20th-Century British and American Literature; Post-Colonial Literature; Inter-relationships between Art and Literature; Politics and Literature; Race, Ethnicity, and Language.

Selected Works

Machine-Age Comedy (2009); Camera Works: Photography and the Twentieth-Century Word (2005); The Waste Land: A Norton Critical Edition (2001); Reading 1922: A Return to the Scene of the Modern (1999); The Dialect of Modernism: Race, Language, and Twentieth-Century Literature (1994); The Political Aesthetic of Yeats, Eliot, and Pound (1991); The Final Sculpture: Public Monuments and Modern Poets (1985); Henry Green and the Writing of His Generation (1984).

Additional Information

After receiving his B.A. at Stanford University, Michael North attended the University of Connecticut, where he was granted the Ph.D. in 1980. Since that time, he has taught at the College of William and Mary and the University of California, Los Angeles, where he has held the rank of Professor since 1991. The primary focus of his teaching and scholarship has been the Anglophone literature of the last hundred years, with particular concentration on race, politics, and the visual arts.

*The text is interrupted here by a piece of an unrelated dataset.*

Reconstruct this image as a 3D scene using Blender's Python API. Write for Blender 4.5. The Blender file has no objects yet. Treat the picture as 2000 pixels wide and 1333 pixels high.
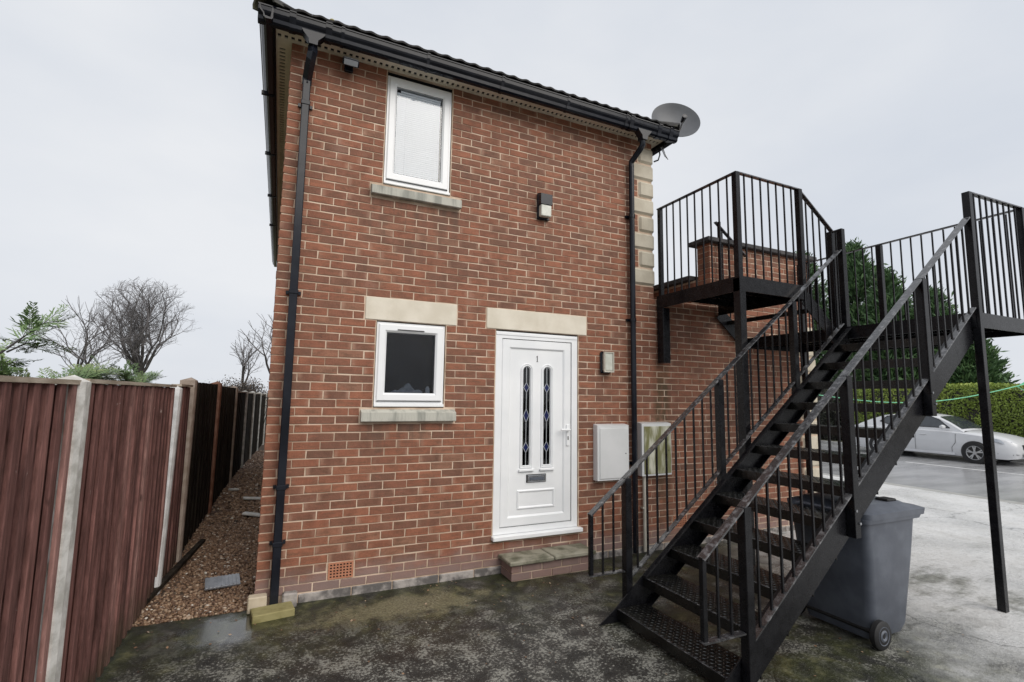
import bpy, math, random
import numpy as np
from mathutils import Vector, Matrix

random.seed(7)
rng = np.random.default_rng(7)
S = bpy.context.scene
COL = S.collection
R = math.radians

# ------------------------------------------------------------------ camera
cam_d = bpy.data.cameras.new("camera")
cam = bpy.data.objects.new("camera", cam_d)
COL.objects.link(cam)
S.camera = cam
cam_d.sensor_fit = 'HORIZONTAL'
cam_d.sensor_width = 36.0
cam_d.lens = 974.98 / 2000 * 36.0
cam_d.clip_start = 0.05
cam_d.clip_end = 2000
CAM = Vector((0.0860, -4.8067, 1.7767))
cr = Vector((0.90701273, -0.42083852, 0.01492811))
cu = Vector((-0.05952985, -0.09304655, 0.99388054))
cf = Vector((0.41687421, 0.90235097, 0.10944686))
cam.matrix_world = Matrix(((cr.x, cu.x, -cf.x, CAM.x), (cr.y, cu.y, -cf.y, CAM.y),
                           (cr.z, cu.z, -cf.z, CAM.z), (0, 0, 0, 1)))

# ------------------------------------------------------------------ world: overcast sky
W = bpy.data.worlds.new("World")
S.world = W
W.use_nodes = True
nt = W.node_tree
nt.nodes.clear()
SUN_EL, SUN_AZ = R(40), R(162)        # azimuth measured from +Y towards +X
sky = nt.nodes.new('ShaderNodeTexSky')
sky.sky_type = 'NISHITA'
sky.sun_disc = False
sky.sun_elevation = SUN_EL
sky.sun_rotation = SUN_AZ
sky.dust_density = 4.0
hsv = nt.nodes.new('ShaderNodeHueSaturation')
hsv.inputs['Saturation'].default_value = 0.25
hsv.inputs['Value'].default_value = 0.10
nt.links.new(sky.outputs[0], hsv.inputs['Color'])
tc = nt.nodes.new('ShaderNodeTexCoord')
mp = nt.nodes.new('ShaderNodeMapping')
mp.inputs['Scale'].default_value = (1.0, 1.0, 2.2)
nt.links.new(tc.outputs['Generated'], mp.inputs[0])
cn = nt.nodes.new('ShaderNodeTexNoise')
cn.inputs['Scale'].default_value = 1.6
cn.inputs['Detail'].default_value = 5
cn.inputs['Roughness'].default_value = 0.5
nt.links.new(mp.outputs[0], cn.inputs['Vector'])
ramp = nt.nodes.new('ShaderNodeValToRGB')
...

He has published seven books, including The Political Aesthetic of Yeats, Eliot and Pound (Cambridge, 1991), The Dialect of Modernism: Race, Language and Twentieth-Century Literature (Oxford, 1994), Reading 1922: A Return to the Scene of the Modern (Oxford, 1999), Camera Works: Photography and the Twentieth-Century Word (Oxford, 2005), and Machine-Age Comedy (Oxford, 2009).  In addition, he has published articles on modern art, literature, and politics in journals including Critical Inquiry, American Literary History, American Literature, and Contemporary Literature. He has received a Guggenheim Memorial Foundation Fellowship, a UC President's Research Fellowship, the Modernist Studies Association Book Prize (2006) and the Norman Foerster Award for the best article to appear in American Literature (1983).